KENDİNİZİ AVUTMAYIN!

Tarihin sayfalarına yazılmış geçmişin anıtlarını nasıl sileceksiniz?
Ayasofya’da mozaiklerle tek tek işlenmiş, dininizin de kabul ettiği Peygamber İsa figürlerini, kutsal Meryem’in mozaiklerini secde esnasında; “bunlara secde mi duracağız” diyerek, badana altına gömeceğiniz aşikâr ama kültürel mirası yok ettiğiniz gerçeğini belleklerden asla silemeyeceksiniz.

Tarih kocaman harflerle insanlık ayıbı olduğunuzu yazacak ve ülkemize açtığınız yaralarla anılacaksınız.

Bu arada Muharrem İnce’nin bu konuda ki açıklamasına da kahkaha attım.

Muharrem bey hiç durma ilk namaza yetişemedin, en kısa zamanda Ayasofya’da İsa manzaralı namaza yetiş, ilk on arasına gir! Koş seni Başkan yapacaklar!

Tarihi ve kültürel mirasın ötesinde hristiyanlık inancının kutsal mabedi olan Ayasofya’ya saygı duymayanlar hiç bir inancın, kendi değerlerine saygı duymasını beklemesin.
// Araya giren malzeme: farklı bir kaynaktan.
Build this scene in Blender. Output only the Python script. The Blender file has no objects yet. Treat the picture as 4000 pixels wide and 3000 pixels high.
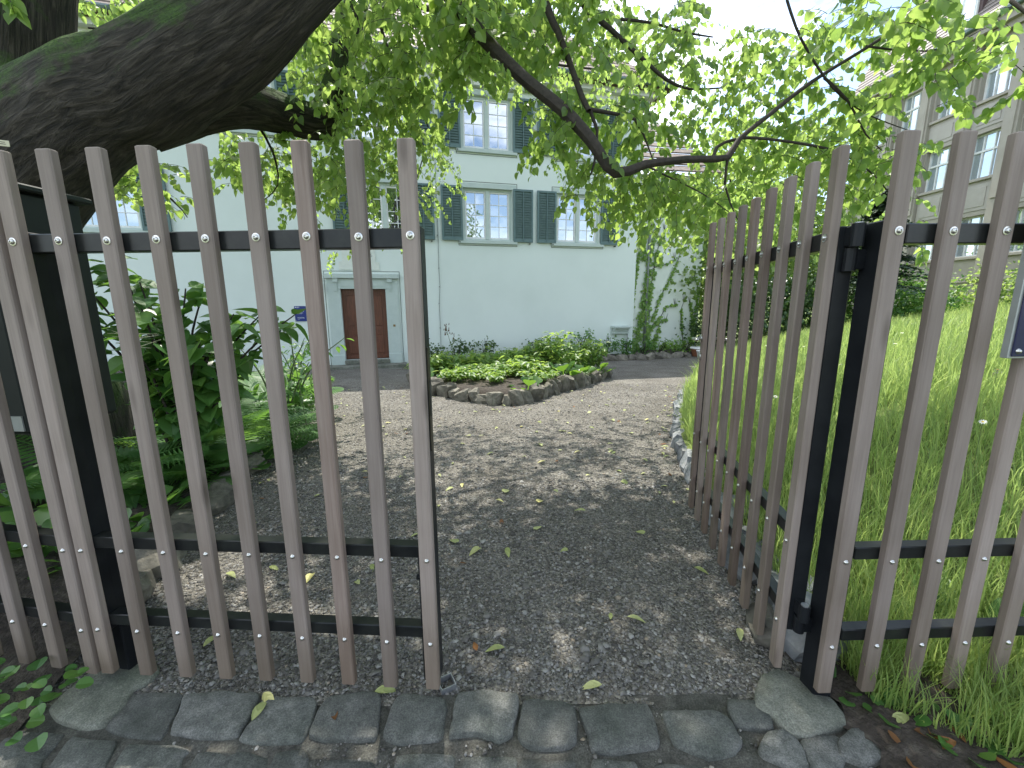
import bpy, math, random
import numpy as np
from mathutils import Matrix, Vector, noise as mnoise

random.seed(7)
RNG = np.random.default_rng(11)
scene = bpy.context.scene
COL = scene.collection
R = math.radians
U = random.uniform

# ------------------------------------------------------------------ camera
F, PITCH, ROLL, EYE = 1655.0, 0.1905, -0.006, 1.47
cam = bpy.data.objects.new('camera', bpy.data.cameras.new('camera'))
COL.objects.link(cam)
cam.data.sensor_width = 36.0
cam.data.lens = 36.0 * F / 4000.0
cam.data.clip_start, cam.data.clip_end = 0.05, 1500
cam.matrix_world = Matrix.Translation((0, 0, EYE)) @ Matrix.Rotation(math.pi / 2 - PITCH, 4, 'X') @ Matrix.Rotation(ROLL, 4, 'Z')
scene.camera = cam

# ------------------------------------------------------------------ world + sun
SUN_EL, SUN_AZ = R(64), R(-9)            # azimuth measured from +Y towards +X
world = bpy.data.worlds.new('World'); scene.world = world; world.use_nodes = True
wn, wl = world.node_tree.nodes, world.node_tree.links
bg = wn['Background']; bg.inputs['Strength'].default_value = 0.15
sky = wn.new('ShaderNodeTexSky'); sky.sky_type = 'NISHITA'; sky.sun_disc = False
sky.sun_elevation = SUN_EL; sky.sun_rotation = SUN_AZ
tc = wn.new('ShaderNodeTexCoord'); mp = wn.new('ShaderNodeMapping'); mp.inputs['Scale'].default_value = (1.5, 1.5, 3.2)
nz = wn.new('ShaderNodeTexNoise'); nz.inputs['Scale'].default_value = 1.6; nz.inputs['Detail'].default_value = 8; nz.inputs['Roughness'].default_value = 0.62
cr = wn.new('ShaderNodeValToRGB'); cr.color_ramp.elements[0].position = 0.45; cr.color_ramp.elements[1].position = 0.66
mx = wn.new('ShaderNodeMixRGB'); mx.inputs[2].default_value = (10.0, 10.3, 10.7, 1)
wl.new(tc.outputs['Generated'], mp.inputs['Vector']); wl.new(mp.outputs[0], nz.inputs['Vector']); wl.new(nz.outputs[0], cr.inputs[0])
wl.new(cr.outputs[0], mx.inputs[0]); wl.new(sky.outputs[0], mx.inputs[1]); wl.new(mx.outputs[0], bg.inputs['Color'])
sun = bpy.data.objects.new('sun', bpy.data.lights.new('sun', 'SUN')); COL.objects.link(sun)
sun.data.energy = 3.3; sun.data.angle = R(0.55); sun.data.color = (1.0, 0.95, 0.86)
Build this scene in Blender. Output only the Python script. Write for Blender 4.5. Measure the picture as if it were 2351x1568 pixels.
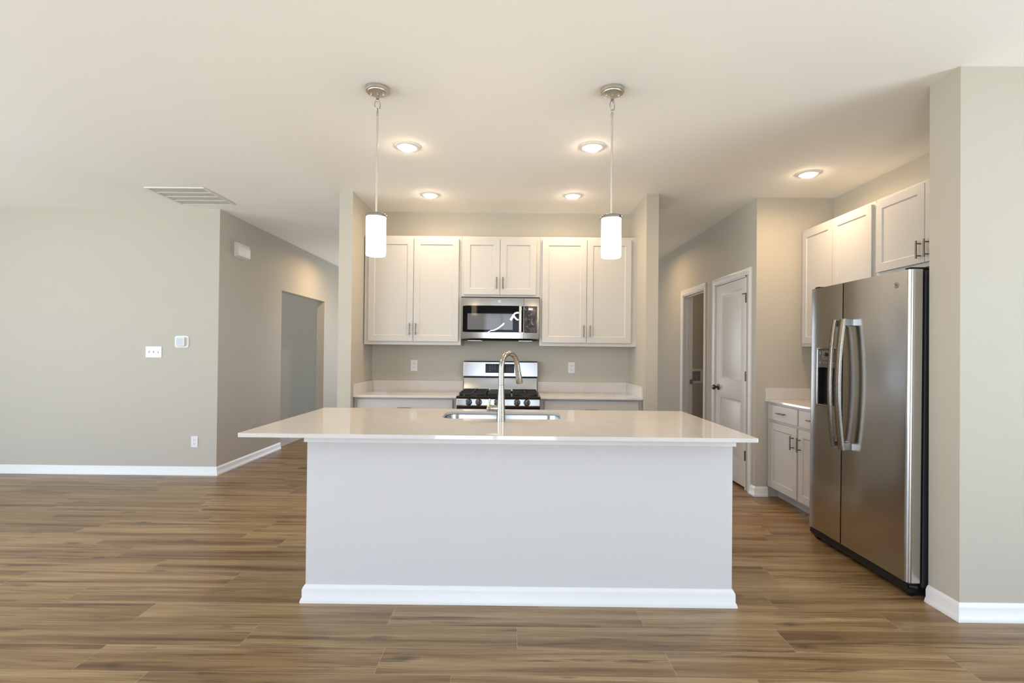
import bpy, bmesh, math, random
from mathutils import Vector, Matrix
PI = math.pi
S = bpy.context.scene
for o in list(bpy.data.objects):
    bpy.data.objects.remove(o)
COL = S.collection

# ------------------------------------------------------------------ camera
CAM_H = 1.3007
F_PX, CX, CY = 1177.9, 1177.0, 797.7
r = Vector((0.99994213, 0.00397263, 0.00999821))
u = Vector((-0.00996407, -0.00852278, 0.99991404))
f = Vector((-0.0040575, 0.99995579, 0.0084827))
cd = bpy.data.cameras.new('camera')
cam = bpy.data.objects.new('camera', cd)
COL.objects.link(cam)
cam.matrix_world = Matrix(((r.x, u.x, -f.x, 0), (r.y, u.y, -f.y, 0), (r.z, u.z, -f.z, CAM_H), (0, 0, 0, 1)))
cd.sensor_width = 36
cd.sensor_fit = 'HORIZONTAL'
cd.lens = F_PX / 2351 * 36
cd.shift_x = -(CX - 1175.5) / 2351
cd.shift_y = (CY - 784) / 2351
cd.clip_start = 0.02
S.camera = cam

# ------------------------------------------------------------------ world, exposure
VS = S.view_settings
VS.view_transform = 'Standard'
VS.look = 'None'
VS.gamma = 1
VS.use_curve_mapping = False
VS.exposure = 0.54
S.cycles.use_denoising = True
S.cycles.max_bounces = 10
S.cycles.diffuse_bounces = 6
S.cycles.glossy_bounces = 5
S.cycles.sample_clamp_indirect = 8
S.cycles.caustics_reflective = False
S.cycles.caustics_refractive = False

SKY_POWER = 2.4
W = bpy.data.worlds.new('daylight')
S.world = W
W.use_nodes = True
nt = W.node_tree
nt.nodes.clear()
wo = nt.nodes.new('ShaderNodeOutputWorld')
bg = nt.nodes.new('ShaderNodeBackground')
tc = nt.nodes.new('ShaderNodeTexCoord')
sx = nt.nodes.new('ShaderNodeSeparateXYZ')
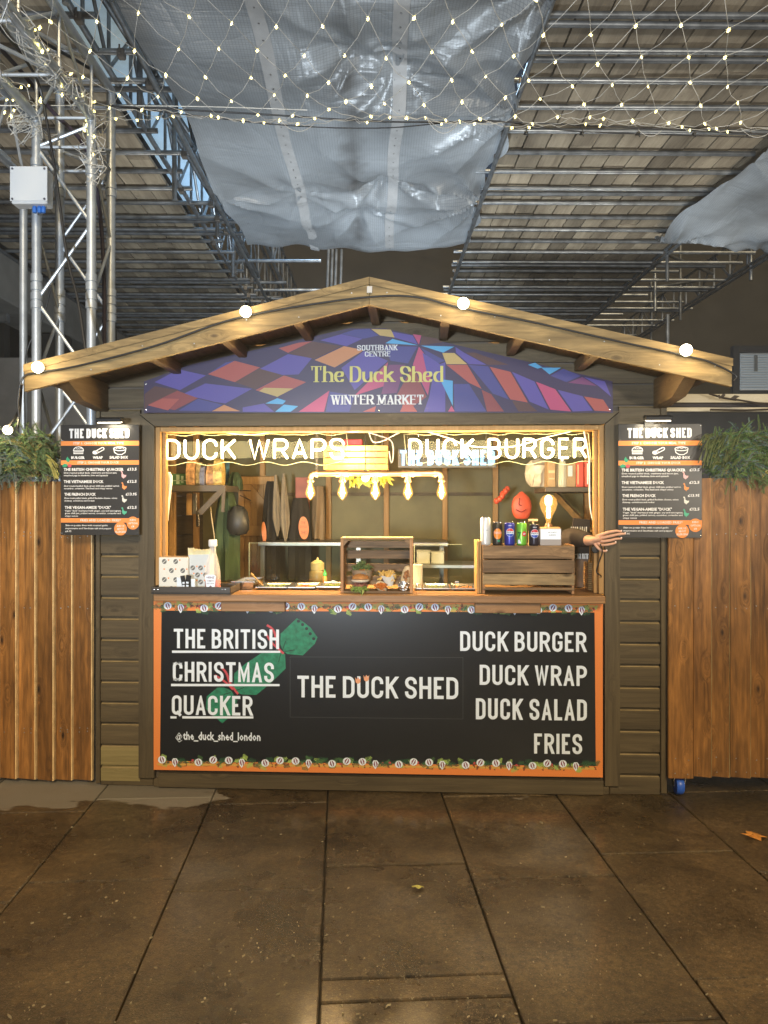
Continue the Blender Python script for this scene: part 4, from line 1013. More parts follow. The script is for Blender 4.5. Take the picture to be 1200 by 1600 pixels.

Unutmayalım ki; bir çok medeniyete kucak açmış bu kadim topraklarda yaşayan, savaşlara kıyımlara tanıklık etmiş insanların öğretileriyle büyümüş neslin, savaş, etnik ayrımcılık, inanç ve ayrıştırma ile yaşamak gibi bir derdi yok.

Ayasofya gibi bir çok güzelliğin timsali tarihi ve kültürel mirasın yok edilmesi, siyasi çıkarlara alet edilmesi, her şeyden çok insanlığa karşı işlenen en büyük suçtur.